══ MATERIAL ══

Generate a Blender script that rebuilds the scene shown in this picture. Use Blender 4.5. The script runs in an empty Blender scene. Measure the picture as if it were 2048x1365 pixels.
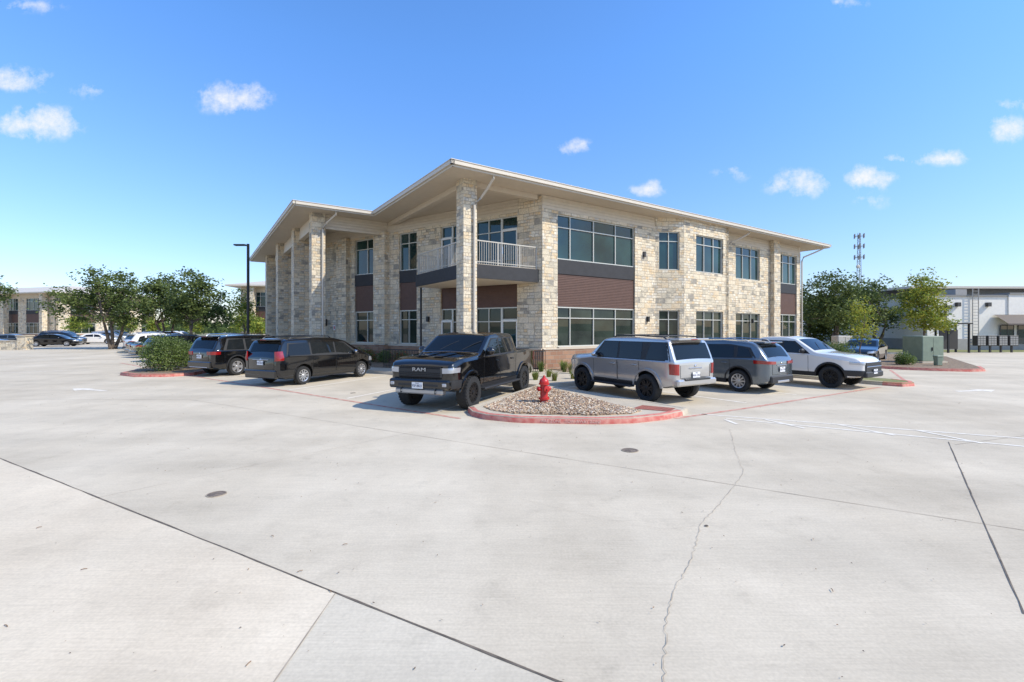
import bpy, math, random, bmesh
from mathutils import Vector, Matrix
random.seed(7)
SC=bpy.context.scene
COL=SC.collection
R=random.random
def U(a,b): return a+(b-a)*random.random()
# ------------------------------------------------------------ materials
def mat(name,color,rough=.5,metal=0,var=0,vscale=4,bump=0,bscale=30,coat=0,spec=.5,ior=None,col2=None):
    m=bpy.data.materials.new(name); m.use_nodes=True
    nt=m.node_tree; b=nt.nodes['Principled BSDF']
    b.inputs['Base Color'].default_value=(*color,1)
    b.inputs['Roughness'].default_value=rough
    b.inputs['Metallic'].default_value=metal
    b.inputs['Coat Weight'].default_value=coat
    b.inputs['Coat Roughness'].default_value=.04
    b.inputs['Specular IOR Level'].default_value=spec
    if ior: b.inputs['IOR'].default_value=ior
    tc=nt.nodes.new('ShaderNodeTexCoord')
    if var or col2:
        n=nt.nodes.new('ShaderNodeTexNoise'); n.inputs['Scale'].default_value=vscale; n.inputs['Detail'].default_value=5
        nt.links.new(tc.outputs['Object'],n.inputs['Vector'])
        r=nt.nodes.new('ShaderNodeValToRGB')
        c2=col2 if col2 else tuple(min(1,c*(1+var)) for c in color)
        c1=color if col2 else tuple(c*(1-var) for c in color)
        r.color_ramp.elements[0].position=.32; r.color_ramp.elements[1].position=.68
        r.color_ramp.elements[0].color=(*c1,1); r.color_ramp.elements[1].color=(*c2,1)
        nt.links.new(n.outputs['Fac'],r.inputs['Fac']); nt.links.new(r.outputs['Color'],b.inputs['Base Color'])
    if bump:
        n=nt.nodes.new('ShaderNodeTexNoise'); n.inputs['Scale'].default_value=bscale; n.inputs['Detail'].default_value=4
        nt.links.new(tc.outputs['Object'],n.inputs['Vector'])
        bp=nt.nodes.new('ShaderNodeBump'); bp.inputs['Strength'].default_value=bump; bp.inputs['Distance'].default_value=.02
        nt.links.new(n.outputs['Fac'],bp.inputs['Height']); nt.links.new(bp.outputs['Normal'],b.inputs['Normal'])
    return m
def N(nt,t,**k):
    n=nt.nodes.new(t)
    for a,v in k.items(): setattr(n,a,v)
    return n
def stone_mat():
    m=bpy.data.materials.new('limestone_ashlar'); m.use_nodes=True; nt=m.node_tree; b=nt.nodes['Principled BSDF']; L=nt.links.new
    tc=N(nt,'ShaderNodeTexCoord')
    nz=N(nt,'ShaderNodeTexNoise'); nz.inputs['Scale'].default_value=2.5; L(tc.outputs['UV'],nz.inputs['Vector'])
    ad=N(nt,'ShaderNodeVectorMath',operation='MULTIPLY_ADD'); L(nz.outputs['Color'],ad.inputs[0]); ad.inputs[1].default_value=(.03,.03,0); L(tc.outputs['UV'],ad.inputs[2])
    def brick(w,h,off,sq,fr):
        t=N(nt,'ShaderNodeTexBrick',offset=off,squash=sq,squash_frequency=fr)
        t.inputs['Scale'].default_value=1; t.inputs['Brick Width'].default_value=w; t.inputs['Row Height'].default_value=h
        t.inputs['Mortar Size'].default_value=.009; t.inputs['Mortar Smooth'].default_value=.3; t.inputs['Bias'].default_value=0
        t.inputs['Color1'].default_value=(0,0,0,1); t.inputs['Color2'].default_value=(1,1,1,1); t.inputs['Mortar'].default_value=(.5,.5,.5,1)
        L(ad.outputs[0],t.inputs['Vector']); return t
    A=brick(.58,.30,.5,.7,3); B=brick(.33,.15,.5,1.25,2)
    gt=N(nt,'ShaderNodeMath',operation='GREATER_THAN'); L(A.outputs['Color'],gt.inputs[0]); gt.inputs[1].default_value=.42
    mc=N(nt,'ShaderNodeMix',data_type='RGBA'); L(gt.outputs[0],mc.inputs[0]); L(A.outputs['Color'],mc.inputs[6]); L(B.outputs['Color'],mc.inputs[7])
    fm=N(nt,'ShaderNodeMath',operation='MULTIPLY'); L(gt.outputs[0],fm.inputs[0]); L(B.outputs['Fac'],fm.inputs[1])
    mx=N(nt,'ShaderNodeMath',operation='MAXIMUM'); L(fm.outputs[0],mx.inputs[0]); L(A.outputs['Fac'],mx.inputs[1])
    n2=N(nt,'ShaderNodeTexNoise'); n2.inputs['Scale'].default_value=1.7; n2.inputs['Detail'].default_value=3; L(tc.outputs['UV'],n2.inputs['Vector'])
    ma=N(nt,'ShaderNodeMath',operation='MULTIPLY_ADD'); L(n2.outputs['Fac'],ma.inputs[0]); ma.inputs[1].default_value=.7; ma.inputs[2].default_value=-.35
    sm=N(nt,'ShaderNodeMath',operation='ADD',use_clamp=True); L(mc.outputs[2],sm.inputs[0]); L(ma.outputs[0],sm.inputs[1])
    r=N(nt,'ShaderNodeValToRGB'); cr=r.color_ramp
    for p,c in [(0,(.36,.325,.27)),(.1,(.63,.55,.41)),(.3,(.78,.67,.50)),(.48,(.70,.55,.36)),(.64,(.82,.73,.57)),(.80,(.58,.535,.46)),(.92,(.74,.54,.31)),(1,(.84,.77,.63))]:
        if p in(0,1): e=cr.elements[0 if p==0 else -1]
        else: e=cr.elements.new(p)
        e.color=(*c,1)
    L(sm.outputs[0],r.inputs['Fac'])
    n3=N(nt,'ShaderNodeTexNoise'); n3.inputs['Scale'].default_value=14; n3.inputs['Detail'].default_value=6; L(tc.outputs['UV'],n3.inputs['Vector'])
    r3=N(nt,'ShaderNodeMapRange'); L(n3.outputs['Fac'],r3.inputs[0]); r3.inputs[1].default_value=.25; r3.inputs[2].default_value=.75; r3.inputs[3].default_value=.70; r3.inputs[4].default_value=1.1
    mu=N(nt,'ShaderNodeVectorMath',operation='SCALE'); L(r.outputs['Color'],mu.inputs[0]); L(r3.outputs[0],mu.inputs['Scale'])
    mm=N(nt,'ShaderNodeMix',data_type='RGBA'); L(mx.outputs[0],mm.inputs[0]); L(mu.outputs[0],mm.inputs[6]); mm.inputs[7].default_value=(.40,.345,.27,1)
    L(mm.outputs[2],b.inputs['Base Color']); b.inputs['Roughness'].default_value=.9; b.inputs['Specular IOR Level'].default_value=.2
    h=N(nt,'ShaderNodeMath',operation='MULTIPLY_ADD'); L(mx.outputs[0],h.inputs[0]); h.inputs[1].default_value=-1; L(n3.outputs['Fac'],h.inputs[2])
    h2=N(nt,'ShaderNodeMath',operation='MULTIPLY_ADD'); L(sm.outputs[0],h2.inputs[0]); h2.inputs[1].default_value=.5; L(h.outputs[0],h2.inputs[2])
    bp=N(nt,'ShaderNodeBump'); bp.inputs['Strength'].default_value=.9; bp.inputs['Distance'].default_value=.035; L(h2.outputs[0],bp.inputs['Height']); L(bp.outputs['Normal'],b.inputs['Normal'])
    return m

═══

WHAT YOU ARE ASKED TO DO:
Copy out every line from the data above that has "scene" in it.

FULL OUTPUT:
Generate a Blender script that rebuilds the scene shown in this picture. Use Blender 4.5. The script runs in an empty Blender scene. Measure the picture as if it were 2048x1365 pixels.
SC=bpy.context.scene